I sat down with Judge Pratt, and we explored sort of the moments in her early childhood, the experiences that really shaped her, as well as the powerful moments and exercises that she brought to her courtroom that would profoundly transform the way that everybody experienced it.
She turned it into a place not just where violations of laws are prosecuted, but where human beings who had so often been unseen, unrecognized, unheard by almost everybody else were seen, heard, validated, and not just punished, but given a space to be served, to be restored, to be rehabilitated, and to create solutions that not just helped them, but also helped the society that they would eventually return to.
Really powerful, moving conversation.
Cannot wait to share it with you.
I'm Jonathan Fields, and this is good life project.
My curiosity is when you grow up just outside of New York City with parents who literally have to sort of learn how to navigate different worlds, the southern part of the country, and then New York City.
Profoundly different experiences, almost becoming multiliterate in different cultures.

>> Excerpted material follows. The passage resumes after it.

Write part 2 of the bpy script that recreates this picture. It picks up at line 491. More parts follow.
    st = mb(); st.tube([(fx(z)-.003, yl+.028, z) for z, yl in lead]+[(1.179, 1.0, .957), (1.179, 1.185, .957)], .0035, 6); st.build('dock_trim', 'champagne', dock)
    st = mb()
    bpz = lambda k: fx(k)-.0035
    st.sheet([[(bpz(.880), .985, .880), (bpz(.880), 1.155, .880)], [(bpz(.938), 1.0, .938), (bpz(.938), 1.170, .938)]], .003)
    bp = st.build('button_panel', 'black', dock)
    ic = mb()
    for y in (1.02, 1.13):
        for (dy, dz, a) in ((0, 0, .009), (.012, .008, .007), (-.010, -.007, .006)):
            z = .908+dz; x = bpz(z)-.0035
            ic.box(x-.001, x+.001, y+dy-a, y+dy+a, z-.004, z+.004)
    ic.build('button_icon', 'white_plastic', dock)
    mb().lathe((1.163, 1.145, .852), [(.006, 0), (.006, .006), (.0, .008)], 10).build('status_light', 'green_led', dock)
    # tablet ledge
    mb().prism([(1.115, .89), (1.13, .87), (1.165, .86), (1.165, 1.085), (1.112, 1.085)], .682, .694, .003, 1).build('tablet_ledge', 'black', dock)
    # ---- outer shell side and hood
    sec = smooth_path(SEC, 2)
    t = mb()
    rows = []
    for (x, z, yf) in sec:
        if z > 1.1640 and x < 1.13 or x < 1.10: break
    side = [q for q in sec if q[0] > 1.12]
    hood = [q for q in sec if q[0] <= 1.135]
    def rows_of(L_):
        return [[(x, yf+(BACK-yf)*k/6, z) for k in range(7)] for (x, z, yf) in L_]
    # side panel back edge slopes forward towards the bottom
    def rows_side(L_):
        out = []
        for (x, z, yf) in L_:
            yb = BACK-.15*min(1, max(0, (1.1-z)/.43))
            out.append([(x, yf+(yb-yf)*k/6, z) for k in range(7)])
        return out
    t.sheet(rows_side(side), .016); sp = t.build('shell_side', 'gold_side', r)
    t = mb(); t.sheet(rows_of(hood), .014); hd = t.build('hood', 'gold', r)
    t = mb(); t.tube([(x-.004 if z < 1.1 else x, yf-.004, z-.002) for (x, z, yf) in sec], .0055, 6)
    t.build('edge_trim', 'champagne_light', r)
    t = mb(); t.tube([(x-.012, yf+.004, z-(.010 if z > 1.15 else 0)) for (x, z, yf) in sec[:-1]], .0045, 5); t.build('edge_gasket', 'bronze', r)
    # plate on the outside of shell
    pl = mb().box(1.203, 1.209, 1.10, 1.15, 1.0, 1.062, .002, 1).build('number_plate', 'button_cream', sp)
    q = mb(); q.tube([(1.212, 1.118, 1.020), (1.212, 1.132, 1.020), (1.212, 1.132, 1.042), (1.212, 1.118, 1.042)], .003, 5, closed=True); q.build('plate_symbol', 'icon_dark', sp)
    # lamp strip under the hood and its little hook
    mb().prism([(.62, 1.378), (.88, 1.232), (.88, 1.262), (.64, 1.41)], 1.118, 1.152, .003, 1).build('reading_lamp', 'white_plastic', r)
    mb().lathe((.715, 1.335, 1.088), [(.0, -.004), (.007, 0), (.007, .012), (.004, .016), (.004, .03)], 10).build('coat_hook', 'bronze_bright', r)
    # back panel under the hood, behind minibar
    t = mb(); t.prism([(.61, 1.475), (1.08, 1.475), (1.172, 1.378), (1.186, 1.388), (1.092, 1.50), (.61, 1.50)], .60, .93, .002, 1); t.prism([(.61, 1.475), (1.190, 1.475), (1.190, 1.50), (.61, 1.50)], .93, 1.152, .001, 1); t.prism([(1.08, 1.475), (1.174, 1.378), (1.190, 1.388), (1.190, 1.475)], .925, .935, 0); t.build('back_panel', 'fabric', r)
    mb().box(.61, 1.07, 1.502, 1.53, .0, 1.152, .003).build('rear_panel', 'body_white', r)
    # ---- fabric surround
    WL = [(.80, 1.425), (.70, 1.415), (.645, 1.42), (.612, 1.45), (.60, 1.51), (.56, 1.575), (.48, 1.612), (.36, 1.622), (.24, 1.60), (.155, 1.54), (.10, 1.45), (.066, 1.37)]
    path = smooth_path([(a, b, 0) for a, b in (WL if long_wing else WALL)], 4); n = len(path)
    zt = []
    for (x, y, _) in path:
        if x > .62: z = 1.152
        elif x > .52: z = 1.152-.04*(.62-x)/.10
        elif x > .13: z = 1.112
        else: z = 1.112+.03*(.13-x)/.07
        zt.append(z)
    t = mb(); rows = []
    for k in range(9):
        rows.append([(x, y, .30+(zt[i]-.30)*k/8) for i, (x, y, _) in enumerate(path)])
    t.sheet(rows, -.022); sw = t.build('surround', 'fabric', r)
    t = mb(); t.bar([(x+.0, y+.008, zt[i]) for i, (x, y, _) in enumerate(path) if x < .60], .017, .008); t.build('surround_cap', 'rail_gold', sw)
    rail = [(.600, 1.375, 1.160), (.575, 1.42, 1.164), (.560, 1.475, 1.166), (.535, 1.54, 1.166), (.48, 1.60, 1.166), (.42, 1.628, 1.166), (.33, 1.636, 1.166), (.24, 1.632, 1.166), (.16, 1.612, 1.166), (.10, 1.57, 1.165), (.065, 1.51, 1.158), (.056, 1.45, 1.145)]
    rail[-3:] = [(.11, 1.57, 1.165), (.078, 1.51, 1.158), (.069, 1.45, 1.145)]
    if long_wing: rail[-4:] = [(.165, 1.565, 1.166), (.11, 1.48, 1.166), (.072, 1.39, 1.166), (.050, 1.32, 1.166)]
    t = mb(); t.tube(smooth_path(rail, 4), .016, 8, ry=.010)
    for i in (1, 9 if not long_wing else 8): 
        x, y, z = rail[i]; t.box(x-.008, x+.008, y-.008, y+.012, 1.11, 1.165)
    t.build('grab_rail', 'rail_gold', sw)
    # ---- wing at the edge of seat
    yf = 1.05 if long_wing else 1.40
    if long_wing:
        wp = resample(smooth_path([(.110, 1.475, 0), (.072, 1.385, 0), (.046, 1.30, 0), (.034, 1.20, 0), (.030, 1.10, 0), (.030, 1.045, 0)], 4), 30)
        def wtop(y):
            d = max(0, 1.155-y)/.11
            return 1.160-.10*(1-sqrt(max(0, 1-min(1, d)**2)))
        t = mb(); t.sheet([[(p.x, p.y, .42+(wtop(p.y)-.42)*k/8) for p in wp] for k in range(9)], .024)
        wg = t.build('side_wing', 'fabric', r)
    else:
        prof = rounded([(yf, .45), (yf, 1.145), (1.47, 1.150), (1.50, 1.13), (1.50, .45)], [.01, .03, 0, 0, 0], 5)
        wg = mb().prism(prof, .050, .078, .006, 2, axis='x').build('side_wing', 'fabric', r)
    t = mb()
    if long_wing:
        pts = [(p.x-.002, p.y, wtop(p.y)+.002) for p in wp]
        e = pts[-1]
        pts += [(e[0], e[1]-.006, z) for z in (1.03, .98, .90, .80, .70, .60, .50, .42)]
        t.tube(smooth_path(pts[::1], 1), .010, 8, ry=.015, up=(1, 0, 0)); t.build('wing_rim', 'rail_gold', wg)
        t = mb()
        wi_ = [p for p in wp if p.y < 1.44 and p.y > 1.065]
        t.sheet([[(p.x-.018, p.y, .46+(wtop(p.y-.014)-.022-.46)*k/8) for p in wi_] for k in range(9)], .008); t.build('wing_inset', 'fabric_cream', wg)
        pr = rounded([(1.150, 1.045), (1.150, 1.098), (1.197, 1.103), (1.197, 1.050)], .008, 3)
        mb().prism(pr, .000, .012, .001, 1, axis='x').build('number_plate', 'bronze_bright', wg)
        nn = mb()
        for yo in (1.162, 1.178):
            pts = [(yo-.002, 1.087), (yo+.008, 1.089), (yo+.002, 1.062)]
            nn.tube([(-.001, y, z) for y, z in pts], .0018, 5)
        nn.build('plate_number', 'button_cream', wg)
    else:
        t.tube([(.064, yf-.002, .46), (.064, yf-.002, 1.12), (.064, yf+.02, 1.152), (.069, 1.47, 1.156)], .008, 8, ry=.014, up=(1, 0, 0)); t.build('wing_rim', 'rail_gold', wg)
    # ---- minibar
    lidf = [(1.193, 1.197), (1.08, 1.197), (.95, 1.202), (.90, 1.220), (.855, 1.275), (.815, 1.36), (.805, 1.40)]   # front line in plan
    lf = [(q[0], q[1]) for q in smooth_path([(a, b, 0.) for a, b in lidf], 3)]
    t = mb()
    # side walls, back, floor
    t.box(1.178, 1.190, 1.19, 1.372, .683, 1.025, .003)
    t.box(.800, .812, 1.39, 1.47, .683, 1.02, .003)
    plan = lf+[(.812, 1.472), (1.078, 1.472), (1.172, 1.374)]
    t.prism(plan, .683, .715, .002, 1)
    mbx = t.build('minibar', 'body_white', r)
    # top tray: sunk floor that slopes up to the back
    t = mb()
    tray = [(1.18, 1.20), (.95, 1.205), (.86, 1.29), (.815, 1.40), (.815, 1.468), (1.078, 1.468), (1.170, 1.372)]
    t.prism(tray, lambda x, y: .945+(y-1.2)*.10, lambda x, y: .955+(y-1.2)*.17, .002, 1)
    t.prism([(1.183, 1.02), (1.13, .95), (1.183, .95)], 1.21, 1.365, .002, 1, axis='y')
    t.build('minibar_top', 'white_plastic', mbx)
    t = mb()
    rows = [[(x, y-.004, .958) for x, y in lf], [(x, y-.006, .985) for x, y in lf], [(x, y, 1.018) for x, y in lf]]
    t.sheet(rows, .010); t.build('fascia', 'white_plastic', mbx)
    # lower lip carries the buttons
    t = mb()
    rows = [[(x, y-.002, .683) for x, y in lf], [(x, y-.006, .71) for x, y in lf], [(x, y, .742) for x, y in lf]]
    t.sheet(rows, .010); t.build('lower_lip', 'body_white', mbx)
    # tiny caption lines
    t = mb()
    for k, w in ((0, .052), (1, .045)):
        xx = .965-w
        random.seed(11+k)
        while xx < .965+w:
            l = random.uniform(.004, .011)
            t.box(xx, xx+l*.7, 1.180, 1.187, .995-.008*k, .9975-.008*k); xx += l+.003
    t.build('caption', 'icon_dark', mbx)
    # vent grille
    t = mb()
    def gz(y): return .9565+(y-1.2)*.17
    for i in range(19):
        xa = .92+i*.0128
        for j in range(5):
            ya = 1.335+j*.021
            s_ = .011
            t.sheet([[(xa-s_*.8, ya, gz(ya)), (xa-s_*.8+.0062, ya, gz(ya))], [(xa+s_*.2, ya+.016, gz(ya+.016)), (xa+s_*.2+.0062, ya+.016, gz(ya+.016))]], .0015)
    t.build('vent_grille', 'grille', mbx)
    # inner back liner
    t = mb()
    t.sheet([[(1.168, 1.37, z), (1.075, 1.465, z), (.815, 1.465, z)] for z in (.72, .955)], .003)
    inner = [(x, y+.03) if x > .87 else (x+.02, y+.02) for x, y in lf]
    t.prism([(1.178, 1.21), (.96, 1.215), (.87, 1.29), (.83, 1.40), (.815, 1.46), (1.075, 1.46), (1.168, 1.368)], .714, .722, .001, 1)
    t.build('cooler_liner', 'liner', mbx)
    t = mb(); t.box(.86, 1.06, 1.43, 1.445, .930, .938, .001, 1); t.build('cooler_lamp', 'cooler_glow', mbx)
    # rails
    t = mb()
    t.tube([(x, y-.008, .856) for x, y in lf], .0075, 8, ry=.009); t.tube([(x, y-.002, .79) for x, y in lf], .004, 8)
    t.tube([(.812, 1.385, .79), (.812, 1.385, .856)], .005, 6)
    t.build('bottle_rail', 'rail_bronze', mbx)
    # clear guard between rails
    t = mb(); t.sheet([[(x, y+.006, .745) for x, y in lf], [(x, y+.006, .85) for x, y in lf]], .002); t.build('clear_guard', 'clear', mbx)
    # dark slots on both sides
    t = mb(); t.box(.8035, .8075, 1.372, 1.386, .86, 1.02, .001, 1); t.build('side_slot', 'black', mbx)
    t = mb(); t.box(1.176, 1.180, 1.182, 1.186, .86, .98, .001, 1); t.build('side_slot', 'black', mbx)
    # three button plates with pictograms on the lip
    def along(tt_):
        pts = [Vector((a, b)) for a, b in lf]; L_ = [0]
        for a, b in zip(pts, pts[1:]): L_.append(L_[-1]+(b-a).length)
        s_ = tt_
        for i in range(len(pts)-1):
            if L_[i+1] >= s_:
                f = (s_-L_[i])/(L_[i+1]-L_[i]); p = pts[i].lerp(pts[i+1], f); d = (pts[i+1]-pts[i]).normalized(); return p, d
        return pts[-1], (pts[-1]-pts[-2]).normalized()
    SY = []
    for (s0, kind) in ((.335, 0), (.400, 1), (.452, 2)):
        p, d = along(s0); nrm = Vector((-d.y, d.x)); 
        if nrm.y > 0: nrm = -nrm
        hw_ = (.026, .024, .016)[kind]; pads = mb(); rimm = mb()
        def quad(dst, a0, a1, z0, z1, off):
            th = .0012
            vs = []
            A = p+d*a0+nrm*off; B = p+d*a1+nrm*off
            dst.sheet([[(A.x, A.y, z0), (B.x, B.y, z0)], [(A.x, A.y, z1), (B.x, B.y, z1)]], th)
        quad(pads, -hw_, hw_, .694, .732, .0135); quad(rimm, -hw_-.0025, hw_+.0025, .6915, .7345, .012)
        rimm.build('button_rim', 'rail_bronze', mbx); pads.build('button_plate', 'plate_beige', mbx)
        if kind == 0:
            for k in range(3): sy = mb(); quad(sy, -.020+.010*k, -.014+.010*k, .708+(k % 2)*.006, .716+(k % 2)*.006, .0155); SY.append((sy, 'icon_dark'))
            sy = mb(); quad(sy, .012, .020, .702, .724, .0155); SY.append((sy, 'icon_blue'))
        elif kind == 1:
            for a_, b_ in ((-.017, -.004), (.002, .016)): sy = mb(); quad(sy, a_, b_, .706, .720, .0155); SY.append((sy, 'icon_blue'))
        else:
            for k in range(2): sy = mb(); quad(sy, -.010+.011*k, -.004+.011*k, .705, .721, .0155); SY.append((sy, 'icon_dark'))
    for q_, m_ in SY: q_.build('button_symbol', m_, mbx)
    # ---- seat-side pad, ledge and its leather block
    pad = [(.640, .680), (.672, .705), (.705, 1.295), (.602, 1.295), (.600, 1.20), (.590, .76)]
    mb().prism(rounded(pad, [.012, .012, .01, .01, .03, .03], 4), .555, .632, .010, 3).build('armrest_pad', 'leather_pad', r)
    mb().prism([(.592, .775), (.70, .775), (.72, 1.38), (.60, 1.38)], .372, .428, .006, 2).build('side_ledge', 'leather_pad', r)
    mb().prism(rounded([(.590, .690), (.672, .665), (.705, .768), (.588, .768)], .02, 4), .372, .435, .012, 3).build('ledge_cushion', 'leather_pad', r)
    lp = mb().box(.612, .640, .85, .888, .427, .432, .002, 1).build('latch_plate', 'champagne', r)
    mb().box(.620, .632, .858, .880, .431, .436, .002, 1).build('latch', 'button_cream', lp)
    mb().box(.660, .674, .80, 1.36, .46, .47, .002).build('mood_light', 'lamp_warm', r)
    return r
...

And then you, at a really young age, start to observe all these differences in justice and in the way that people sort of live and see this need for change and decide that you want to play a role in that change.
Is that a process that unfolds just kind of slowly over time for you?
Or was there something more like a moment or something that happened that really awakened this in you?
I think it grew out of necessity, you know, being the firstborn child of an immigrant.
Immigrant children have to be multilingual and also have to learn systems quickly.
And then also being the daughter of an african american male who grew and lived in this country.